At first, Agathe seems to arrive in the novel as yet another of Ulrich's women, meant to be more of a double or, as they term themselves, "Siamese twin." Interesting notion, but Agathe is not "a woman without qualities." She begins as a foil for Ulrich, and her desire to be rid of her dull and unimaginative husband Hagauer stirs Ulrich's penchant for moralizing, so that instead of defining his hero against the would-be cultural movers and shakers of a society not easily moved or shaken, Musil begins to define him beside a woman who, due to their easy complicity, comes to seem a destiny. In other words, we seem to have the makings of a grand folie à deux, its inspiring qualities (for a man who has eschewed qualities) leading Ulrich to define what he means by "the Millennium": not love that, like a stream, flows toward a goal, but "a state of being like the ocean."

"...you must now imagine this ocean as a state of motionlessness and detachment, filled with everlasting, crystal-clear events. In ages past, people tried to imagine such a life on earth. That is the Millennium, formed in our own image and yet like no world we know. That's how we'll live now! We shall cast off all self-seeking, we shall collect neither goods, nor knowledge, nor lovers, nor friends, nor principles, nor even ourselves! Our spirit will open up, dissolving boundaries toward man and beast, spreading open in such a way that we can no longer remain 'us' but will maintain our identities only by merging with all the world!" (871)

One could say that this Millennium is a way of denying "qualities" and connections, but as an act of transcendence -- which is surprising enough for Ulrich, but what is even more unexpected is the "we" and "our" in this statement. Ulrich has found a partner, he seems to believe, in his willful eradication of the claims of the world. And indeed the "twins" conspire to live together in a manner that recalls more than anything a poet shut-up with his muse.
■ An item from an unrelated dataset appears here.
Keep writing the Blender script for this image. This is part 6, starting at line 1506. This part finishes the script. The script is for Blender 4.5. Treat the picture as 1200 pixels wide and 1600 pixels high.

But what kind of muse or double is Agathe? The interesting thing about Part Three of MWQ and, I suspect, the factor that caused Musil to have trouble maintaining the thread that would lead him to its conclusion, is that Agathe starts to take over the narrative. The investigation of her interior state comes to seem much more pressing as territory to delineate than any changes wrought in Ulrich, so much so that his efforts to continue as her guide or mentor begin to fall flat and miss their mark. This is deliberate on Musil's part, but what seems more problematic is what should replace the previous vigor in Ulrich's perspective. Millennium attained, the novel could end, happily ever after. Since it can't reach that stasis, the disruption must come from some quarter. Late in the novel Agathe, who was contemplating killing herself rather than live the diminished version of her life that seemed to face her when Ulrich, in a spate of perverse male solidarity, begins to lecture her about her ties to her husband, meets a man called Lindner who seems to give her some hope for herself -- if only she can overcome the morbid fixation upon herself and think of others.

We don't really get the sequel to this meeting. Instead the narrative takes us back to the endless discussions about the coming Great Event, but with perhaps a sense that something is about to change due to a new rival to Diotima's centrality in the planning.

For me, Agathe's possibilities create the interest of Part Three, even if it is unresolved. In imagining "criminality and purity" in Ulrich's sister, Musil creates more than a foil or double for his hero; he may have introduced, 730 pages into his novel, its heroine.

"It seemed to her that right and wrong no longer constituted a general notion, a compromise devised to serve millions of people, but were a magical encounter between Me and You, the madness of original creation before there was anything to compare it to or anything to measure it by." (867)

Agathe could be someone worth Ulrich's time, and vice versa, but as brother and sister they are doomed to either a hermetic reserve with one another or else must find "the madness of original creation." Clearly, that tension could play itself out, in Musil's capable hands, for another thousand pages or so, easily. As it is, nothing has resolved itself on the last page of this volume. Musil gives us a party that, like the one Proust's narrator attends at the close of the Recherche, brings back onto the stage figures we've done without for a couple hundred pages or more, in some cases, but, unlike the Recherche, this does not occur to give us summations or a measure of the temporal distance we've traveled before bringing things to a close. We "end" here in medias res, without "anything to compare it to or anything to measure it by."